The Elysium of the title, named for the abode of the blessed, the playground of the gods in Greek mythology, is a huge artificial satellite that constitutes its own world, a dream place of gleaming white houses inhabited by gleaming white people, swimming pools, tennis courts, and universal healthcare in the form of machines that cure any illness, repair any injuries. Jodie Foster plays Delacourt, an icy, haughty secretary of defense who orders the destruction of any illegal rocket ships attempting to enter the idyllic world and speaks of deportation and homeland security as sharply and glibly as any drooling right-wing politician.

Back on Earth, a planet devastated by pollution, where Los Angeles looks like the slums of Calcutta, the healthcare system consists of crowded, squalid emergency rooms, and robot policemen brutalize the populace. An ex-con named Max (Matt Damon) toils in the Armadyne factory, which provides defense systems for Elysium. Damon suffers a lethal dose of radiation and, desperate for healing, agrees to work for a criminal named Spider (Wagner Moura) in a scheme to steal data stored in the brain of Armadyne's owner, John Carlyle (William Fichtner). They plan to foil Elysium's defenses and take over the satellite and especially its special healing units.
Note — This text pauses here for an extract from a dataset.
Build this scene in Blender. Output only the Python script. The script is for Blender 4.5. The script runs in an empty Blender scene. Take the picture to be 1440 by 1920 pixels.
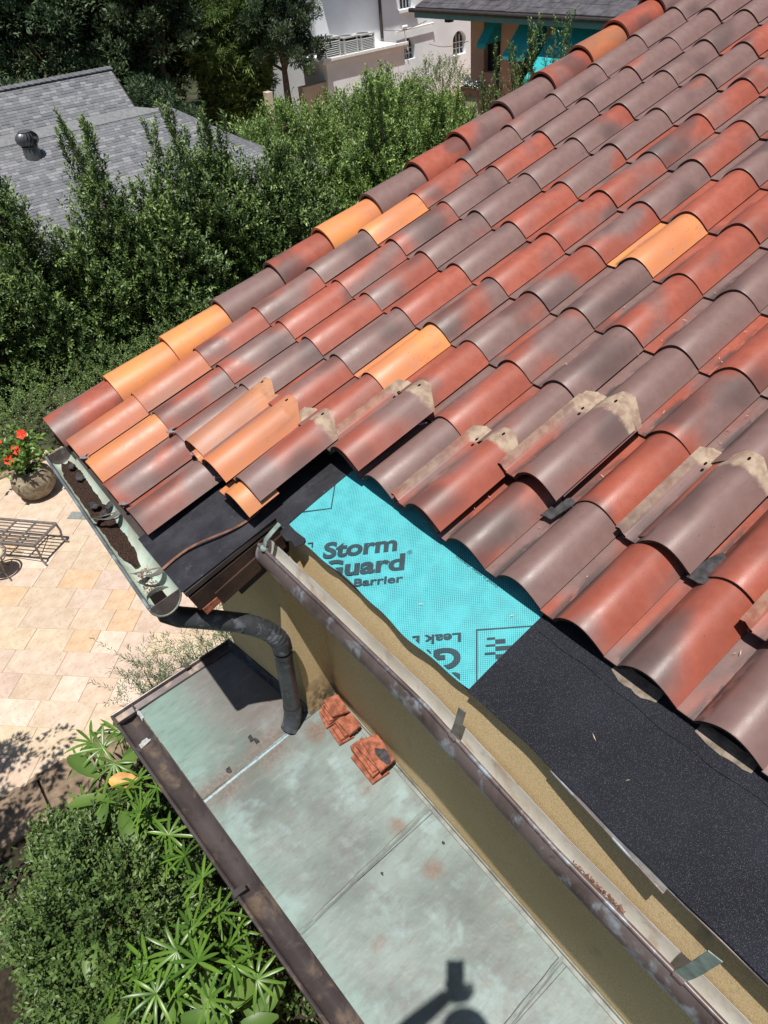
import bpy, bmesh, math, random
import numpy as np
from mathutils import Vector, Matrix, Euler

# ------------------------------------------------------------------ camera, light, exposure
scene = bpy.context.scene
COL = scene.collection
cam_d = bpy.data.cameras.new("camera")
cam = bpy.data.objects.new("camera", cam_d)
COL.objects.link(cam)
R_ = [[0.62128, 0.77975, -0.07745], [0.46995, -0.44988, -0.75945], [-0.62702, 0.43543, -0.64594]]
m3 = Matrix(((R_[0][0], -R_[1][0], -R_[2][0]), (R_[0][1], -R_[1][1], -R_[2][1]), (R_[0][2], -R_[1][2], -R_[2][2])))
cam.matrix_world = Matrix.Translation((0.95913, -1.21601, 1.71047)) @ m3.to_4x4()
cam_d.sensor_fit = 'HORIZONTAL'
cam_d.sensor_width = 36.0
cam_d.lens = 33.95
cam_d.clip_start = 0.01
cam_d.clip_end = 400
scene.camera = cam

LIGHT = Vector((-0.227, 0.199, -0.953)).normalized()
world = bpy.data.worlds.new("World")
scene.world = world
world.use_nodes = True
wt = world.node_tree
sky = wt.nodes.new('ShaderNodeTexSky')
sky.sky_type = 'NISHITA'
sky.sun_disc = False
sky.sun_elevation = math.asin(-LIGHT.z)
sky.sun_rotation = math.atan2(-LIGHT.x, -LIGHT.y)
wt.nodes['Background'].inputs['Strength'].default_value = 0.055
wt.links.new(sky.outputs['Color'], wt.nodes['Background'].inputs['Color'])

sun_d = bpy.data.lights.new("sun", 'SUN')
sun_d.energy = 5.0
sun_d.angle = math.radians(0.5)
sun_d.color = (1.0, 0.955, 0.89)
sun = bpy.data.objects.new("sun", sun_d)
COL.objects.link(sun)
sun.rotation_euler = LIGHT.to_track_quat('-Z', 'Y').to_euler()
sun.location = (3, -4, 12)

scene.view_settings.view_transform = 'Standard'
scene.view_settings.look = 'None'
scene.view_settings.exposure = 0.19
scene.view_settings.gamma = 1.0
scene.view_settings.use_curve_mapping = False
scene.cycles.max_bounces = 6
scene.cycles.transparent_max_bounces = 6

rng = np.random.default_rng(11)
random.seed(5)
PITCH = math.radians(15.0)
CP, SP = math.cos(PITCH), math.sin(PITCH)
W = 0.24
EXP = 0.3759
GZ = -4.6


def RT(u, v, w=0.0):
    """roof coordinates (along the eave, up the slope, off the plane) to the world"""
    return Vector((u, v * CP - w * SP, v * SP + w * CP))


ROOFM = Matrix(((1, 0, 0, 0), (0, CP, -SP, 0), (0, SP, CP, 0), (0, 0, 0, 1)))


# ------------------------------------------------------------------ materials
class NT:
    def __init__(self, name, rough=0.7, spec=0.3):
        self.m = bpy.data.materials.new(name)
        self.m.use_nodes = True
        self.t = self.m.node_tree
        self.b = self.t.nodes['Principled BSDF']
        self.b.inputs['Roughness'].default_value = rough
        self.b.inputs['Specular IOR Level'].default_value = spec

    def put(self, sock, v):
        if hasattr(v, 'is_output') or isinstance(v, bpy.types.NodeSocket):
            self.t.links.new(v, sock)
        elif v is not None:
            if sock.type == 'RGBA' and len(v) == 3:
                v = (*v, 1)
            sock.default_value = v

    def node(self, typ, out=0, ins=None, **kw):
        n = self.t.nodes.new(typ)
        for k, v in kw.items():
            setattr(n, k, v)
        for k, v in (ins or {}).items():
            self.put(n.inputs[k], v)
        return n.outputs[out]

    def coord(self, which='Object'):
        return self.node('ShaderNodeTexCoord', which)

    def map(self, vec, scale=(1, 1, 1), loc=(0, 0, 0), rot=(0, 0, 0)):
        return self.node('ShaderNodeMapping', 0, {'Vector': vec, 'Scale': scale, 'Location': loc, 'Rotation': rot})

    def noise(self, vec, scale=5, detail=3, rough=0.55, dist=0.0, out='Fac'):
        return self.node('ShaderNodeTexNoise', out, {'Vector': vec, 'Scale': scale, 'Detail': detail, 'Roughness': rough, 'Distortion': dist})

    def vor(self, vec, scale=5, out='Distance', feature='F1'):
        return self.node('ShaderNodeTexVoronoi', out, {'Vector': vec, 'Scale': scale}, feature=feature)

    def ramp(self, x, a, b, lo=0.0, hi=1.0):
        return self.node('ShaderNodeMapRange', 0, {'Value': x, 'From Min': a, 'From Max': b, 'To Min': lo, 'To Max': hi}, interpolation_type='SMOOTHSTEP')

    def math(self, op, a, b=0.0):
        return self.node('ShaderNodeMath', 0, {0: a, 1: b}, operation=op)

    def mix(self, f, a, b, mode='MIX'):
        n = self.t.nodes.new('ShaderNodeMix')
        n.data_type = 'RGBA'
        n.blend_type = mode
        self.put(n.inputs[0], f)
        self.put(n.inputs[6], a)
        self.put(n.inputs[7], b)
        return n.outputs[2]

    def sep(self, v):
        n = self.t.nodes.new('ShaderNodeSeparateXYZ')
        self.put(n.inputs[0], v)
        return n.outputs

    def bump(self, h, strength=0.3, dist=0.01):
        n = self.t.nodes.new('ShaderNodeBump')
        n.inputs['Strength'].default_value = strength
        n.inputs['Distance'].default_value = dist
        self.put(n.inputs['Height'], h)
        self.t.links.new(n.outputs[0], self.b.inputs['Normal'])

    def col(self, c):
        self.put(self.b.inputs['Base Color'], c)
        return self

    def dist(self, vec, p, scale=(1, 1, 1)):
        a = self.map(vec, scale=scale, loc=tuple(-p[i] * scale[i] for i in range(3)))
        return self.node('ShaderNodeVectorMath', 'Value', {0: a}, operation='LENGTH')


def simple(name, c, rough=0.7, spec=0.3, var=0.12, scale=9.0, metal=0.0, bump=0.0):
    k = NT(name, rough, spec)
    o = k.coord()
    f = k.noise(o, scale, 4)
    k.col(k.mix(k.ramp(f, .3, .7), tuple(x * (1 - var) for x in c), tuple(min(1, x * (1 + var)) for x in c)))
    k.b.inputs['Metallic'].default_value = metal
    if bump:
        k.bump(k.noise(o, scale * 6, 4), bump, 0.01)
    return k.m


def tile_material(loose):
    k = NT("clay_tile_loose" if loose else "clay_tile", 0.42, 0.5)
    o = k.coord()
    info = k.t.nodes.new('ShaderNodeObjectInfo')
    sc = k.t.nodes.new('ShaderNodeSeparateColor')
    k.t.links.new(info.outputs['Color'], sc.inputs[0])
    grey, orange, seed = sc.outputs[0], sc.outputs[1], sc.outputs[2]
    off = k.node('ShaderNodeCombineXYZ', 0, {0: k.math('MULTIPLY', seed, 31.0), 1: k.math('MULTIPLY', seed, 17.0), 2: k.math('MULTIPLY', seed, 7.0)})
    v = k.node('ShaderNodeVectorMath', 0, {0: o, 1: off}, operation='ADD')
    ms = k.map(v, scale=(1.0, 0.55, 0.4), rot=(0, 0, 0.5))
    f1 = k.noise(ms, 4.8, 1, 0.35)
    f2 = k.noise(v, 26, 3)
    f3 = k.noise(v, 160, 2)
    g = k.ramp(k.math('ADD', f1, k.math('MULTIPLY', k.math('SUBTRACT', grey, 0.5), 0.66)), 0.41, 0.60)
    red = k.mix(k.ramp(f2, .3, .7), (.315, .078, .048), (.345, .092, .058))
    brown = k.mix(k.ramp(f2, .3, .7), (.180, .106, .095), (.195, .118, .107))
    dark = k.ramp(k.noise(ms, 5.5, 1, 0.35), .54, .70)
    red = k.mix(k.math('MULTIPLY', k.ramp(f1, .55, .35), 0.55), red, (.23, .062, .040))
    base = k.mix(g, red, brown)
    base = k.mix(k.math('MULTIPLY', dark, 0.68), base, (.082, .055, .052))
    org = k.mix(k.ramp(f1, .35, .65), (.66, .265, .085), (.55, .205, .085))
    org = k.mix(k.math('MULTIPLY', k.ramp(k.noise(v, 15, 5, .65), .48, .70), .55), org, (.47, .215, .14))
    base = k.mix(orange, base, org)
    xyz = k.sep(o)
    # grime in the channel at the foot of the barrel
    pan = k.math('MULTIPLY', k.ramp(xyz[0], -.222, -.197), k.ramp(xyz[0], -.152, -.176))
    dn = k.noise(k.map(v, scale=(3, 1, 1)), 7, 5, 0.6)
    dirt = k.math('MULTIPLY', pan, k.ramp(dn, .40, .52))
    dirt = k.math('MULTIPLY', dirt, k.ramp(xyz[1], .36, .12, .35, 1.0))
    base = k.mix(k.math('MULTIPLY', dirt, 0.86), base, (.045, .038, .037))
    # grime washed down from the lap above, dust and kiln specks
    wash = k.math('MULTIPLY', k.ramp(k.noise(k.map(v, scale=(5, .7, 1)), 9, 4, .6), .50, .68), k.ramp(xyz[1], .12, .36))
    base = k.mix(k.math('MULTIPLY', wash, .20), base, (.075, .055, .052))
    base = k.mix(k.math('MULTIPLY', k.ramp(k.noise(v, 11, 5, .7), .55, .75), .05), base, (.42, .30, .26))
    base = k.mix(k.math('MULTIPLY', k.ramp(k.vor(k.map(v, scale=(1, .6, 1)), 75), .16, .07), k.ramp(k.noise(v, 17, 2), .52, .60)), base, (.10, .06, .05))
    # pale scuffs
    scuff = k.ramp(k.noise(k.map(v, scale=(2, 7, 2), rot=(0, 0, .8)), 9, 6, .7), .70, .78)
    base = k.mix(k.math('MULTIPLY', scuff, .25), base, (.55, .46, .42))
    base = k.mix(k.math('MULTIPLY', k.ramp(f3, .66, .8), .2), base, (.12, .07, .06))
    if loose:
        edge = k.math('ADD', xyz[1], k.math('MULTIPLY', k.math('SUBTRACT', f2, .5), .035))
        head = k.ramp(edge, .370, .390)
        lip = k.math('MULTIPLY', k.ramp(xyz[0], -.238, -.246), k.ramp(k.math('ADD', xyz[1], k.math('MULTIPLY', f2, .1)), .02, .12))
        hm = k.math('MAXIMUM', head, k.math('MULTIPLY', lip, .5))
        base = k.mix(k.math('MULTIPLY', hm, k.math('SUBTRACT', 1.0, k.math('MINIMUM', 1.0, k.math('MULTIPLY', orange, 1.15)))), base, k.mix(k.ramp(f2, .35, .65), (.25, .165, .12), (.38, .295, .215)))
        k.put(k.b.inputs['Roughness'], k.math('ADD', k.math('MULTIPLY', hm, .3), .48))
    else:
        k.put(k.b.inputs['Roughness'], k.ramp(f2, .2, .8, .42, .52))
    k.col(base)
    k.bump(f3, 0.10, 0.003)
    return k.m


M = {}
M['tile'] = tile_material(False)
M['loose'] = tile_material(True)
M['tile_end'] = simple('shaded_tile_end', (.06, .035, .03), .9, .1, .25, 40)  # dark tile edges, with the shadow of the gaps put into the colour


def stucco_material():
    k = NT("ochre_stucco", 0.9, 0.15)
    o = k.coord()
    big = k.noise(o, 1.7, 4)
    fine = k.noise(o, 240, 3, .6)
    c = k.mix(k.ramp(big, .3, .7), (.64, .485, .265), (.71, .56, .335))
    c = k.mix(k.math('MULTIPLY', k.ramp(fine, .56, .40), .5), c, (.40, .26, .10))
    stain = k.ramp(k.noise(k.map(o, scale=(1, 1, .35)), 5, 5, .6), .60, .74)
    c = k.mix(k.math('MULTIPLY', stain, .6), c, (.22, .18, .13))
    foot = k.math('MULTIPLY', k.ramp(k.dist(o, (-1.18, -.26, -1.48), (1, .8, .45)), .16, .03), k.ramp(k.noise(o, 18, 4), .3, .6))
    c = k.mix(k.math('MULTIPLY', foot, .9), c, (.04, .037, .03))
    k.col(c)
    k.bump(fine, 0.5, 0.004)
    return k.m


M['stucco'] = stucco_material()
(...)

That situation works well enough, but the director throws in all sorts of other plots, including Delacourt's own attempt to orchestrate a coup on Elysium so she can rule the planet, the murderous work of Kruger (Sharlto Copley), one of her undercover agents on Earth, a mushy love story involving Max and Frey (Sonia Braga), childhood sweethearts who meet again, and the need to cure Frey's daughter of leukemia. As a result of all the machinations and stratagems, the script fails to exploit its fascinating situation and premises, devolving instead into sheer plot, enlivened by repeated shootouts, chases, hand-to-hand combat, and the familiar paraphernalia of the contemporary Hollywood blockbuster, the same old same old.

Although he performs creditably, Matt Damon fails to strike any sparks or generate any chemistry in his essentially juvenile relationship with the blandly pretty Braga. Looking tense and mean, Jodie Foster, who has made some odd acting choices lately, performs competently if not spectacularly as the villainous Delacourt. The supporting players seem more interesting, especially the real surprise of the movie, Sharlto Copley, the geeky, pathetic protagonist of "District 9," who takes on an entirely different character, the gleefully vicious Kruger, with a sadistic gusto.

The movie constructs an obvious parallel to some distressing contemporary realities, with numerous references and comparisons to the America of today, including illegal immigration, the alarming gap between the rich and the poor, the disdain of the vulture capitalists for everybody else, the disheartening state of the healthcare system — in other words, the way we live now. Its recognizable context and its generally imaginative exploitation of a familiar post-apocalyptic society provide its greatest strengths; unfortunately the film's transition from some fascinatingly creative material to all the tired devices of the contemporary blockbuster muddies its ideas and blurs its vision.